Photo Credit: Blaine Schultz
The James Hunter Six
Pity the headliner who has to follow the James Hunter Six. Suited and booted, Hunter conducted a master class on the birth of rock and roll Saturday evening at the Miller Lite Oasis Stage.
What for others might be a retro image, Hunter wears like a second skin. The British R&B vocalist covered touchstones Gatemouth Brown, Larry Williams and The 5 Royales to state his case. He is as good a working authority on 20th century music as you will find. With the thick-as-molasses sound of a real live Hammond B3 organ and Leslie speaker backing him, Hunter’s crack band also included drums, upright bass and a pair of saxophones. Showing off his orange Gretsch Duane Eddy model guitar he said, “I’ve wanted one of these for 40 years!” before launching into Cochran’s “20 Flight Rock.”

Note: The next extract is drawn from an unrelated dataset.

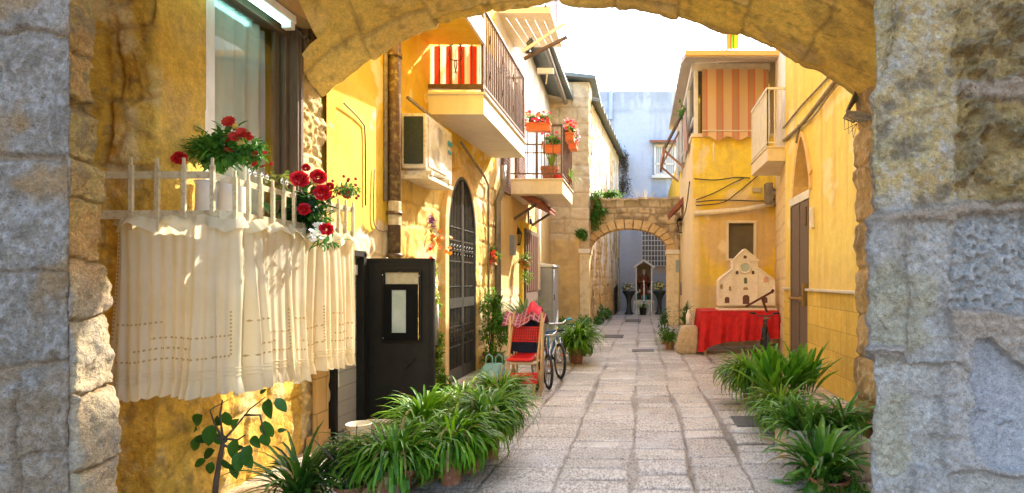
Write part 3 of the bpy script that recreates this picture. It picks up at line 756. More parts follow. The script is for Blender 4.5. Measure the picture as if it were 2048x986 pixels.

Count Hunter among the artists whose first stop in Milwaukee was the late Northern Lights Casino—he delivered “People Gonna Talk,” from that era. He preached understanding with “Brother or Other” and he ended his set with “Believe Me Baby.”
Hunter joked he could be from the alternate universe where Ray Charles was been born deaf instead of blind—but that couldn’t have been further from the truth, gliding into Guitar Slim’s “The Things That I Used To Do,” the very tune that Charles produced in 1953.